What the task requires » Copy every line of the listing exactly.

Given data »

+---+

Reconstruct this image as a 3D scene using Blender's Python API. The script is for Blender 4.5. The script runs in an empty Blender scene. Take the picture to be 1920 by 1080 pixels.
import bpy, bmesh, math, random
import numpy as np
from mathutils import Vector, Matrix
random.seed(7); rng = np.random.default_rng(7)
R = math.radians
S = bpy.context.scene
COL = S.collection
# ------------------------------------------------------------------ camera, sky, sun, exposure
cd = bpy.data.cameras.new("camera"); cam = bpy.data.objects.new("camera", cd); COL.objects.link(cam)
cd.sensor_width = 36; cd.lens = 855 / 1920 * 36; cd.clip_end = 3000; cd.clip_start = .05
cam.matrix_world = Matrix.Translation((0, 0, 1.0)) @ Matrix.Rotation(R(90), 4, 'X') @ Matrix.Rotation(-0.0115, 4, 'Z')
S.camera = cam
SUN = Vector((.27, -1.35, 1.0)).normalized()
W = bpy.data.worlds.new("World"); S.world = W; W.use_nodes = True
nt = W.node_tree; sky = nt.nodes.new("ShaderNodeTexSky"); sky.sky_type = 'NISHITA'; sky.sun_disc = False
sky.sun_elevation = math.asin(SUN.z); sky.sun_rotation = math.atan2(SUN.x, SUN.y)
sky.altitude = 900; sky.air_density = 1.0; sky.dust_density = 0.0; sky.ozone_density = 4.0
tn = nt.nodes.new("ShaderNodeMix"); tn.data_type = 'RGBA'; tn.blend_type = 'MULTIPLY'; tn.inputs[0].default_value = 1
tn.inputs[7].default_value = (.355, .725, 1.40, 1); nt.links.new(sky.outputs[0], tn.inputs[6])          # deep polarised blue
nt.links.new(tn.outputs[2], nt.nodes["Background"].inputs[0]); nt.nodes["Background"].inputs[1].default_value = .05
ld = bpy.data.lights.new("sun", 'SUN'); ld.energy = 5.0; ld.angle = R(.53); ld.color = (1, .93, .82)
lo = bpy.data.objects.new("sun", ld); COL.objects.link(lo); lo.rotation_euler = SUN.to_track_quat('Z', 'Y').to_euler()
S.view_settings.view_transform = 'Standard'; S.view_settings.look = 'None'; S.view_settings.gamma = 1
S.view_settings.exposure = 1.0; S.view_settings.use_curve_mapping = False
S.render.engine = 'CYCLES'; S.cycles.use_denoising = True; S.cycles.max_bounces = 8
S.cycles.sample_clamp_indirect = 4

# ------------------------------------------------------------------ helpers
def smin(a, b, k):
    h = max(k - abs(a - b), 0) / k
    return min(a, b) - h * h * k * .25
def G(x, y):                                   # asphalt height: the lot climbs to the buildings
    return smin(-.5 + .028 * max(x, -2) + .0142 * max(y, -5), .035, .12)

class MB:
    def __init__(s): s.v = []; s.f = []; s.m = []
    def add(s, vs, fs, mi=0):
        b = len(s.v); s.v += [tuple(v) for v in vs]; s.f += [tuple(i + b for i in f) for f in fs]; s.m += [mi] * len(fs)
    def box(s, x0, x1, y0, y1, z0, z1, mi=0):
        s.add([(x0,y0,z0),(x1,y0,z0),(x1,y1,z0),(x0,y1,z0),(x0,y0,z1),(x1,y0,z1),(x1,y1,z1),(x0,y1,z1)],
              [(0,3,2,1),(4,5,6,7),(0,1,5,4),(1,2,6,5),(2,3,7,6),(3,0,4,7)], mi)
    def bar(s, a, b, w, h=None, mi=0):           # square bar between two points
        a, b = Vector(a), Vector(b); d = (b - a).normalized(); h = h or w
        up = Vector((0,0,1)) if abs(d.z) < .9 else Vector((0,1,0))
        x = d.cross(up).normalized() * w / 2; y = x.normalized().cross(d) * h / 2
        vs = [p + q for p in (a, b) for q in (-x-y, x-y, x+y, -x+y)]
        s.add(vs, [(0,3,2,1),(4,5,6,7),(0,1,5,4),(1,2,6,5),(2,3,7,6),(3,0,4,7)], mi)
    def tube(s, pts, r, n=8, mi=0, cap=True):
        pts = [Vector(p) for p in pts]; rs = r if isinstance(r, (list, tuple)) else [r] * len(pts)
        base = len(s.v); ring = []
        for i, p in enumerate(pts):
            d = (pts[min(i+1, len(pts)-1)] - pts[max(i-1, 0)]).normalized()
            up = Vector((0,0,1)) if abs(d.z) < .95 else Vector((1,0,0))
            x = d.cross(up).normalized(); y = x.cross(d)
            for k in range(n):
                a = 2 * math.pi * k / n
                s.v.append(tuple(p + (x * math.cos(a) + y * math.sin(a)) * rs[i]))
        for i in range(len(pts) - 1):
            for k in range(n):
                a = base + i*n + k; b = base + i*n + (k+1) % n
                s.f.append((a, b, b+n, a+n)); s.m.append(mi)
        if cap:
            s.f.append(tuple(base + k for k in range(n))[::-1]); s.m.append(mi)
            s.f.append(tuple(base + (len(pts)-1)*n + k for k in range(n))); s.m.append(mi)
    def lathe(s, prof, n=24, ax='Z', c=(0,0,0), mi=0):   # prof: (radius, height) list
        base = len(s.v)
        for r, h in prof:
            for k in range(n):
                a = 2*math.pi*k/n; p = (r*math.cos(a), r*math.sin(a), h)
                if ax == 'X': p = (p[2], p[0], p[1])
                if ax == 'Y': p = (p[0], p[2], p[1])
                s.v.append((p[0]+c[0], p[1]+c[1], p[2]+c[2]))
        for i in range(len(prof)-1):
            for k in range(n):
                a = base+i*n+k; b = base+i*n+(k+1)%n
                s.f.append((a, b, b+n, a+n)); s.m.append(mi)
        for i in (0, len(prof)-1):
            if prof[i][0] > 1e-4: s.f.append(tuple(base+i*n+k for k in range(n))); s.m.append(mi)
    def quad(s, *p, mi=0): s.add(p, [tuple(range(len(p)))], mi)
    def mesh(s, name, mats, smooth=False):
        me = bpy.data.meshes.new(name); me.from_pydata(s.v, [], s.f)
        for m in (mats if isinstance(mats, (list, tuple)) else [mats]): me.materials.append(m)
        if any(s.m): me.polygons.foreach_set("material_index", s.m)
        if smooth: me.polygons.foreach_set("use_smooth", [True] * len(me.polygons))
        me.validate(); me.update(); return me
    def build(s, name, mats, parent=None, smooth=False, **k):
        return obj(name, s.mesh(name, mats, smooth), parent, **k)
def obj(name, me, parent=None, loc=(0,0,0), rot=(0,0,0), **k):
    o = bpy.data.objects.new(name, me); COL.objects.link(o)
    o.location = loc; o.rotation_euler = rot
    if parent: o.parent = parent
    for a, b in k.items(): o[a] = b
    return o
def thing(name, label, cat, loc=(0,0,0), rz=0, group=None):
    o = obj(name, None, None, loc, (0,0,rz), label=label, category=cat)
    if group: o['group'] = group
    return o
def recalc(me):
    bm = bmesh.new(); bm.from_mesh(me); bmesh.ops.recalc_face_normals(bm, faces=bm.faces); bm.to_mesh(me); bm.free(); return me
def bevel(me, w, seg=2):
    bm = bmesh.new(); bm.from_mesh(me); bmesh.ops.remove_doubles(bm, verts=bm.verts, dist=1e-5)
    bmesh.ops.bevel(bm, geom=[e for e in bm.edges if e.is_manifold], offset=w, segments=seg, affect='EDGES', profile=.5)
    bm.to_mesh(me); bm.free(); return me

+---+

Full answer »
Reconstruct this image as a 3D scene using Blender's Python API. The script is for Blender 4.5. The script runs in an empty Blender scene. Take the picture to be 1920 by 1080 pixels.
import bpy, bmesh, math, random
import numpy as np
from mathutils import Vector, Matrix
random.seed(7); rng = np.random.default_rng(7)
R = math.radians
S = bpy.context.scene
COL = S.collection
# ------------------------------------------------------------------ camera, sky, sun, exposure
cd = bpy.data.cameras.new("camera"); cam = bpy.data.objects.new("camera", cd); COL.objects.link(cam)
cd.sensor_width = 36; cd.lens = 855 / 1920 * 36; cd.clip_end = 3000; cd.clip_start = .05
cam.matrix_world = Matrix.Translation((0, 0, 1.0)) @ Matrix.Rotation(R(90), 4, 'X') @ Matrix.Rotation(-0.0115, 4, 'Z')
S.camera = cam
SUN = Vector((.27, -1.35, 1.0)).normalized()
W = bpy.data.worlds.new("World"); S.world = W; W.use_nodes = True
nt = W.node_tree; sky = nt.nodes.new("ShaderNodeTexSky"); sky.sky_type = 'NISHITA'; sky.sun_disc = False
sky.sun_elevation = math.asin(SUN.z); sky.sun_rotation = math.atan2(SUN.x, SUN.y)
sky.altitude = 900; sky.air_density = 1.0; sky.dust_density = 0.0; sky.ozone_density = 4.0
tn = nt.nodes.new("ShaderNodeMix"); tn.data_type = 'RGBA'; tn.blend_type = 'MULTIPLY'; tn.inputs[0].default_value = 1
tn.inputs[7].default_value = (.355, .725, 1.40, 1); nt.links.new(sky.outputs[0], tn.inputs[6])          # deep polarised blue
nt.links.new(tn.outputs[2], nt.nodes["Background"].inputs[0]); nt.nodes["Background"].inputs[1].default_value = .05
ld = bpy.data.lights.new("sun", 'SUN'); ld.energy = 5.0; ld.angle = R(.53); ld.color = (1, .93, .82)
lo = bpy.data.objects.new("sun", ld); COL.objects.link(lo); lo.rotation_euler = SUN.to_track_quat('Z', 'Y').to_euler()
S.view_settings.view_transform = 'Standard'; S.view_settings.look = 'None'; S.view_settings.gamma = 1
S.view_settings.exposure = 1.0; S.view_settings.use_curve_mapping = False
S.render.engine = 'CYCLES'; S.cycles.use_denoising = True; S.cycles.max_bounces = 8
S.cycles.sample_clamp_indirect = 4

# ------------------------------------------------------------------ helpers
def smin(a, b, k):
    h = max(k - abs(a - b), 0) / k
    return min(a, b) - h * h * k * .25
def G(x, y):                                   # asphalt height: the lot climbs to the buildings
    return smin(-.5 + .028 * max(x, -2) + .0142 * max(y, -5), .035, .12)

class MB:
    def __init__(s): s.v = []; s.f = []; s.m = []
    def add(s, vs, fs, mi=0):
        b = len(s.v); s.v += [tuple(v) for v in vs]; s.f += [tuple(i + b for i in f) for f in fs]; s.m += [mi] * len(fs)
    def box(s, x0, x1, y0, y1, z0, z1, mi=0):
        s.add([(x0,y0,z0),(x1,y0,z0),(x1,y1,z0),(x0,y1,z0),(x0,y0,z1),(x1,y0,z1),(x1,y1,z1),(x0,y1,z1)],
              [(0,3,2,1),(4,5,6,7),(0,1,5,4),(1,2,6,5),(2,3,7,6),(3,0,4,7)], mi)
    def bar(s, a, b, w, h=None, mi=0):           # square bar between two points
        a, b = Vector(a), Vector(b); d = (b - a).normalized(); h = h or w
        up = Vector((0,0,1)) if abs(d.z) < .9 else Vector((0,1,0))
        x = d.cross(up).normalized() * w / 2; y = x.normalized().cross(d) * h / 2
        vs = [p + q for p in (a, b) for q in (-x-y, x-y, x+y, -x+y)]
        s.add(vs, [(0,3,2,1),(4,5,6,7),(0,1,5,4),(1,2,6,5),(2,3,7,6),(3,0,4,7)], mi)
    def tube(s, pts, r, n=8, mi=0, cap=True):
        pts = [Vector(p) for p in pts]; rs = r if isinstance(r, (list, tuple)) else [r] * len(pts)
        base = len(s.v); ring = []
        for i, p in enumerate(pts):
            d = (pts[min(i+1, len(pts)-1)] - pts[max(i-1, 0)]).normalized()
            up = Vector((0,0,1)) if abs(d.z) < .95 else Vector((1,0,0))
            x = d.cross(up).normalized(); y = x.cross(d)
            for k in range(n):
                a = 2 * math.pi * k / n
                s.v.append(tuple(p + (x * math.cos(a) + y * math.sin(a)) * rs[i]))
        for i in range(len(pts) - 1):
            for k in range(n):
                a = base + i*n + k; b = base + i*n + (k+1) % n
                s.f.append((a, b, b+n, a+n)); s.m.append(mi)
        if cap:
            s.f.append(tuple(base + k for k in range(n))[::-1]); s.m.append(mi)
            s.f.append(tuple(base + (len(pts)-1)*n + k for k in range(n))); s.m.append(mi)
    def lathe(s, prof, n=24, ax='Z', c=(0,0,0), mi=0):   # prof: (radius, height) list
        base = len(s.v)
        for r, h in prof:
            for k in range(n):
                a = 2*math.pi*k/n; p = (r*math.cos(a), r*math.sin(a), h)
                if ax == 'X': p = (p[2], p[0], p[1])
                if ax == 'Y': p = (p[0], p[2], p[1])
                s.v.append((p[0]+c[0], p[1]+c[1], p[2]+c[2]))
        for i in range(len(prof)-1):
            for k in range(n):
                a = base+i*n+k; b = base+i*n+(k+1)%n
                s.f.append((a, b, b+n, a+n)); s.m.append(mi)
        for i in (0, len(prof)-1):
            if prof[i][0] > 1e-4: s.f.append(tuple(base+i*n+k for k in range(n))); s.m.append(mi)
    def quad(s, *p, mi=0): s.add(p, [tuple(range(len(p)))], mi)
    def mesh(s, name, mats, smooth=False):
        me = bpy.data.meshes.new(name); me.from_pydata(s.v, [], s.f)
        for m in (mats if isinstance(mats, (list, tuple)) else [mats]): me.materials.append(m)
        if any(s.m): me.polygons.foreach_set("material_index", s.m)
        if smooth: me.polygons.foreach_set("use_smooth", [True] * len(me.polygons))
        me.validate(); me.update(); return me
    def build(s, name, mats, parent=None, smooth=False, **k):
        return obj(name, s.mesh(name, mats, smooth), parent, **k)
def obj(name, me, parent=None, loc=(0,0,0), rot=(0,0,0), **k):
    o = bpy.data.objects.new(name, me); COL.objects.link(o)
    o.location = loc; o.rotation_euler = rot
    if parent: o.parent = parent
    for a, b in k.items(): o[a] = b
    return o
def thing(name, label, cat, loc=(0,0,0), rz=0, group=None):
    o = obj(name, None, None, loc, (0,0,rz), label=label, category=cat)
    if group: o['group'] = group
    return o
def recalc(me):
    bm = bmesh.new(); bm.from_mesh(me); bmesh.ops.recalc_face_normals(bm, faces=bm.faces); bm.to_mesh(me); bm.free(); return me
def bevel(me, w, seg=2):
    bm = bmesh.new(); bm.from_mesh(me); bmesh.ops.remove_doubles(bm, verts=bm.verts, dist=1e-5)
    bmesh.ops.bevel(bm, geom=[e for e in bm.edges if e.is_manifold], offset=w, segments=seg, affect='EDGES', profile=.5)
    bm.to_mesh(me); bm.free(); return me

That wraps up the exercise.